El mejor trabajo del mundo

 

Jaiver está consciente de que su oficio ha muerto. Con el celuloide también desaparece la necesidad de un proyeccionista, alguien que haga todo el trabajo manual y que además se preocupe porque la película se proyecte de la mejor manera posible. En el futuro todo será automático, se hará por satélite y es probable que ni siquiera haya personas en la cabina de proyección, solo computadores; sin embargo, Jaiver confía en que mientras la Cinemateca exista se seguirá proyectando en 35 mm y él podrá seguir haciendo lo que ama.

 

 

Este hombre de 45 años, que no es ni crítico, ni cineasta, ni académico, es una de las personas que más películas ha visto en Colombia.

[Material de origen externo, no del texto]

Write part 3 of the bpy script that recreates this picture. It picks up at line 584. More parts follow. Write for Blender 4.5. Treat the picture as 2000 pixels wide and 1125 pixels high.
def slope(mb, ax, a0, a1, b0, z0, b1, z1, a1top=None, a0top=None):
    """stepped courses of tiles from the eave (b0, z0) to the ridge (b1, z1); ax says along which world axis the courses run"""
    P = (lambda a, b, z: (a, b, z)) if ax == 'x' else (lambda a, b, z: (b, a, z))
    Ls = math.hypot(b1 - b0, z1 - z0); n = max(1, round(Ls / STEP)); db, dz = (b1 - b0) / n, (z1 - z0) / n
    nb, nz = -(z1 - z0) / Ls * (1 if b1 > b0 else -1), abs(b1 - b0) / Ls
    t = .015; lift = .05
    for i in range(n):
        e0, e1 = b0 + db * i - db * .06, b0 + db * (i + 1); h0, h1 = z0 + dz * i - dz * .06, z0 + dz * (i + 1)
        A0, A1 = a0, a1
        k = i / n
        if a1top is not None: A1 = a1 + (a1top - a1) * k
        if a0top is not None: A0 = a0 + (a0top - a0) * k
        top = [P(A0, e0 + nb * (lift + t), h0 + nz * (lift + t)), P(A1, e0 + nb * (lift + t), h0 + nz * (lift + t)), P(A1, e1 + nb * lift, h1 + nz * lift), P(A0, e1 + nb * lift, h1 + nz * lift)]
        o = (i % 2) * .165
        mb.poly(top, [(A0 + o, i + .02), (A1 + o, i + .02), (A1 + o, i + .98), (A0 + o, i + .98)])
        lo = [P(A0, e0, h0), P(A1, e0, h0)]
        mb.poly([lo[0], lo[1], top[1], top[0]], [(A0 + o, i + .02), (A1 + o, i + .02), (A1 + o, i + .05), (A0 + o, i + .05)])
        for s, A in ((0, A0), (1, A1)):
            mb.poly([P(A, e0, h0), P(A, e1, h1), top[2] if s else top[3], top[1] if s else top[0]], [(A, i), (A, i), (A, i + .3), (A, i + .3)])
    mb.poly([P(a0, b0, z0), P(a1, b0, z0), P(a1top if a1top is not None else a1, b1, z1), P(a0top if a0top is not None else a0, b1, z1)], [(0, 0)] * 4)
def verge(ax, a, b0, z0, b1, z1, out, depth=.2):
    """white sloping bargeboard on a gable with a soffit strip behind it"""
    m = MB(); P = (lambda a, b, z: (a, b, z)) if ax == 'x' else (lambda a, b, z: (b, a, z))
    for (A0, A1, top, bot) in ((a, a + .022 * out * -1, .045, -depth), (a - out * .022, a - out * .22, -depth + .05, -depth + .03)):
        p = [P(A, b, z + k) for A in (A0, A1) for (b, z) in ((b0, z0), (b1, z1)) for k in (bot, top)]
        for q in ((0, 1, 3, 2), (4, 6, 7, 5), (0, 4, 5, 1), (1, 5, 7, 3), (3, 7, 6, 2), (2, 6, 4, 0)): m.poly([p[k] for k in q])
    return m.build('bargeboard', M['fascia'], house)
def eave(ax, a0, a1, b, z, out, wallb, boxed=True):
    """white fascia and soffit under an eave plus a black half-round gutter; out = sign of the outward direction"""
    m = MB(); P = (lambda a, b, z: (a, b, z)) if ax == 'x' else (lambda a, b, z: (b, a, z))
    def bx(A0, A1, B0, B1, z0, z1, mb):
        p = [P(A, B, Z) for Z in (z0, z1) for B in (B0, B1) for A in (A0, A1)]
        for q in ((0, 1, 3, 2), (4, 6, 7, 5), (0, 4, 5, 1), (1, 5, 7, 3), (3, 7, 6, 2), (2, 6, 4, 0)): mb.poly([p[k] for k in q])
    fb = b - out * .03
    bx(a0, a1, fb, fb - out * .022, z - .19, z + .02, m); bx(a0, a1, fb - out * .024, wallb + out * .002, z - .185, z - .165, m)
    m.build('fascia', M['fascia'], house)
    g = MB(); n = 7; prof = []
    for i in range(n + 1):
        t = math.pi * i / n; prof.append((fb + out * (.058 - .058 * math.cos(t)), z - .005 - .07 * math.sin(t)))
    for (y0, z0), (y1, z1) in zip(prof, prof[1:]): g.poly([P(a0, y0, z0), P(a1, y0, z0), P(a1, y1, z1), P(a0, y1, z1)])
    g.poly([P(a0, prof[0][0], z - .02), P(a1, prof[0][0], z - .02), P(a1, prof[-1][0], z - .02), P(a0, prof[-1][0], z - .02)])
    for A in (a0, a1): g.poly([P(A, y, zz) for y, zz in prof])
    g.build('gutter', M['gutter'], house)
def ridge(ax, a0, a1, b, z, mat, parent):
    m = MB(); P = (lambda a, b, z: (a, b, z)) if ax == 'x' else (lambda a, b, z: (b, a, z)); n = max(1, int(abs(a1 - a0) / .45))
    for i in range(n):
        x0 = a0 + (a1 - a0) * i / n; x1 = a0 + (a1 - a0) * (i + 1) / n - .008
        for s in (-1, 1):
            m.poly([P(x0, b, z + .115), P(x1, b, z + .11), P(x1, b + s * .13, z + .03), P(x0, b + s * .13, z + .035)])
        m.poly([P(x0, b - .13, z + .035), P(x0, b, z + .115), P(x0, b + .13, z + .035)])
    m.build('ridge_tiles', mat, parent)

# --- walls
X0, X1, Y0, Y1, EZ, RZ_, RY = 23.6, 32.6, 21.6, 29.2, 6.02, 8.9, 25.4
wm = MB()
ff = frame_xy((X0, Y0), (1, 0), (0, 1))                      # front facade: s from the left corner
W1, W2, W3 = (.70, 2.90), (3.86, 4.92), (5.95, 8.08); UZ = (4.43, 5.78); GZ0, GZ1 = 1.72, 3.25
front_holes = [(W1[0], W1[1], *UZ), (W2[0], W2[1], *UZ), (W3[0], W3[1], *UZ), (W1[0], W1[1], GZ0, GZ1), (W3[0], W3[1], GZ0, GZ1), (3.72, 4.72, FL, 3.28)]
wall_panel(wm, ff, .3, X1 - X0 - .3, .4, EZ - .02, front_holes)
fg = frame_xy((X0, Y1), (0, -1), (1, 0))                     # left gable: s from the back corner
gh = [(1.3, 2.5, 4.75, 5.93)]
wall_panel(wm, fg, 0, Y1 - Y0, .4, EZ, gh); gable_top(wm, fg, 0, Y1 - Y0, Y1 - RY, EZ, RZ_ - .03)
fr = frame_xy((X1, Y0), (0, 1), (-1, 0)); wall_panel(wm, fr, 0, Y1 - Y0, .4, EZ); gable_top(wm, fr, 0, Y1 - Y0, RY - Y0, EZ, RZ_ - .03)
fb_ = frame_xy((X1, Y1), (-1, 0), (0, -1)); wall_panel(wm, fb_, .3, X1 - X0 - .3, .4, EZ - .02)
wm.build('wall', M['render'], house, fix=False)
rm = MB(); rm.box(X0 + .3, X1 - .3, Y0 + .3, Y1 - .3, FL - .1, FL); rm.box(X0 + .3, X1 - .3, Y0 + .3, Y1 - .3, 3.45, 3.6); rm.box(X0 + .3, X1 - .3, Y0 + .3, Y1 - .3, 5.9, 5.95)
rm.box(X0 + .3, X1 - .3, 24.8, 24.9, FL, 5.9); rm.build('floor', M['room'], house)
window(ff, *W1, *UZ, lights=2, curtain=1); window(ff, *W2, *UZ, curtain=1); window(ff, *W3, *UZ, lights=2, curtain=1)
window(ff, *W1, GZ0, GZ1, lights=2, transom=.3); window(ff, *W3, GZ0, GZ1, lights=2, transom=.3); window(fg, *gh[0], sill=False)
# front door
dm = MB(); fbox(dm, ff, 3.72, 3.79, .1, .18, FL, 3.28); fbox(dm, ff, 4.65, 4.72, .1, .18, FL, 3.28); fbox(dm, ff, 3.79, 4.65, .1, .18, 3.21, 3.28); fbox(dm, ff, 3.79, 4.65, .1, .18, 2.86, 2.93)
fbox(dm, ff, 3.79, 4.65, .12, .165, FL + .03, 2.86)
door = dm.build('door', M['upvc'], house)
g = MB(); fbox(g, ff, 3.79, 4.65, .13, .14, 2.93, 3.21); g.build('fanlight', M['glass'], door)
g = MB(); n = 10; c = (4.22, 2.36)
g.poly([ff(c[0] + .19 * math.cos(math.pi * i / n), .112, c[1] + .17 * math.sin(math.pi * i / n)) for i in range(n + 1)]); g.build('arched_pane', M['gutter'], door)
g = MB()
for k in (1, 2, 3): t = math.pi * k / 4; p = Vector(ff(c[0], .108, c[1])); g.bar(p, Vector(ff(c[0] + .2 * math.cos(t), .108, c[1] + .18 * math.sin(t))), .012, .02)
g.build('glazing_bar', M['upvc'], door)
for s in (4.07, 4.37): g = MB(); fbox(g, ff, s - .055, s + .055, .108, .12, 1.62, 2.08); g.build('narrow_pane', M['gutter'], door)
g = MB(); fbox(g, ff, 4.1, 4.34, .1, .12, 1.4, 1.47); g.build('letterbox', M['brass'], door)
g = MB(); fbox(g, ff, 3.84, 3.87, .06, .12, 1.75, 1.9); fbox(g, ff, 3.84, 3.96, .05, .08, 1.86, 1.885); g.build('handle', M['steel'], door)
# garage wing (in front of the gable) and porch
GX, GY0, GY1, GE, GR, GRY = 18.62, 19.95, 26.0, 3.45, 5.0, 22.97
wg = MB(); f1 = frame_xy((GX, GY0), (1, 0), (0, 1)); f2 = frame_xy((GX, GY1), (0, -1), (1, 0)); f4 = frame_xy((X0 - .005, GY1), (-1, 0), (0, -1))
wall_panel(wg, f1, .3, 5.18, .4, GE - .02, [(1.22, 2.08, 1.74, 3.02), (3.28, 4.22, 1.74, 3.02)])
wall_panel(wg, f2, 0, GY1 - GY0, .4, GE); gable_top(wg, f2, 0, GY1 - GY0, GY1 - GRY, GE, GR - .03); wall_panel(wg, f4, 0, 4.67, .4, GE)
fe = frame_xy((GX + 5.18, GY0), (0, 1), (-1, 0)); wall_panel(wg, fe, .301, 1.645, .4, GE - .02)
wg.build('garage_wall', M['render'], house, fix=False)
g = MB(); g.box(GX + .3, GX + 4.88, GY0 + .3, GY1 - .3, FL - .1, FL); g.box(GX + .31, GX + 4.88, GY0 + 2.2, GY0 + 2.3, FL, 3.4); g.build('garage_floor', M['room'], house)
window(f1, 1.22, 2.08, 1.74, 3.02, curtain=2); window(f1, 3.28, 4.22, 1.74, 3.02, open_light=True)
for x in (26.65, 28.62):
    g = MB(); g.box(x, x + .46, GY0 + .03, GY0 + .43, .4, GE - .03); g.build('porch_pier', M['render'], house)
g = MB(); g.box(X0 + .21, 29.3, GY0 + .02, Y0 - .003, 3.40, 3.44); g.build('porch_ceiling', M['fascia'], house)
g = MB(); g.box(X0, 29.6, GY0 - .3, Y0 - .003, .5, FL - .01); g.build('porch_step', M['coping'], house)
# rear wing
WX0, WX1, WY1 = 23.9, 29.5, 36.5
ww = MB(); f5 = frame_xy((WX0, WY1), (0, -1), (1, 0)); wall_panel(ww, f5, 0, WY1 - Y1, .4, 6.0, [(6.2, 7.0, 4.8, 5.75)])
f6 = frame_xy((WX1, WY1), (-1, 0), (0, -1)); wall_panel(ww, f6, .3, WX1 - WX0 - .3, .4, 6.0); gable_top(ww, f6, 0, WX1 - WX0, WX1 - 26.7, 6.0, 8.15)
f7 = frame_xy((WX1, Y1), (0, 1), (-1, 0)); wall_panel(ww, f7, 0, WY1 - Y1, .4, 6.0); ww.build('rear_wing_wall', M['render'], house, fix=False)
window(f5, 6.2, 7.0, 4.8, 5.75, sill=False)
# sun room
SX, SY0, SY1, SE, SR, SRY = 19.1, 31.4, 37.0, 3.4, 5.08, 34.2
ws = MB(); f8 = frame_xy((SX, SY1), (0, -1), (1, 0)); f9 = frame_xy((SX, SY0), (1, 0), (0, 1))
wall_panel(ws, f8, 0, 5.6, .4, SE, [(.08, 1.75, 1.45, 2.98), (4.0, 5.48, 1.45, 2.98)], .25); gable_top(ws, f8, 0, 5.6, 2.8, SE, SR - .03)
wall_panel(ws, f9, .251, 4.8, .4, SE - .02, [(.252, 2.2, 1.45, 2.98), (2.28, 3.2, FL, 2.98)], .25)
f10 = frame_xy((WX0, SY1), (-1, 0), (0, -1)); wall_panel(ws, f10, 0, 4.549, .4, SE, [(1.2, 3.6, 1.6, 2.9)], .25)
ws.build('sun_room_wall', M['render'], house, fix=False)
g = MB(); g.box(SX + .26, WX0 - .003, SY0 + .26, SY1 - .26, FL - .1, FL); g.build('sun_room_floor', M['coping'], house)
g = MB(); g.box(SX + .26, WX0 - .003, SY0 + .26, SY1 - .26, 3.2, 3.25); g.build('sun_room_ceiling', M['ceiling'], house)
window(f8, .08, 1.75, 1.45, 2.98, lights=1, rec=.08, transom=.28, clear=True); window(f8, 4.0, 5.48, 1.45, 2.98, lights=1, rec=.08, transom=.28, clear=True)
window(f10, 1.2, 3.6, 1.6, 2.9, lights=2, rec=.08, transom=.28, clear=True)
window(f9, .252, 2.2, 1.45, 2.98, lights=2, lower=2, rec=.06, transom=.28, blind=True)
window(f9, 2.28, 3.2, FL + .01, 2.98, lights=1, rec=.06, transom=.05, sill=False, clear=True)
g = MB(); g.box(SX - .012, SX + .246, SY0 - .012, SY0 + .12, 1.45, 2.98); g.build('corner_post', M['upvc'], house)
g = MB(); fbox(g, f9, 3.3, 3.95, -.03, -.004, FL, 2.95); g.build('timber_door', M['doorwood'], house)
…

Según sus cálculos, entre 5000 y 7000, a lo largo de veinte años en los que ha trabajado como proyeccionista, primero en la Universidad Central y luego en la Cinemateca. En un día normal puede llegar a pasar hasta ocho horas en la cabina de proyección, pero asegura que (casi) nunca se aburre; solo cuando muestra películas animadas o de zombis prefiere leer.

 

Es, como muchos oficios en vía de extinción, algo que hace por amor; amor al cine y al celuloide, a tocarlo, a valorar incluso los rayones y los quemones que ha sufrido por el paso del tiempo; esto también hace parte de su belleza. Por eso, aunque por las manos de Jaiver ahora pasen más discos duros que rollos de película, él no quisiera que llegara la hora de retirarse, porque tiene “el mejor trabajo del mundo”.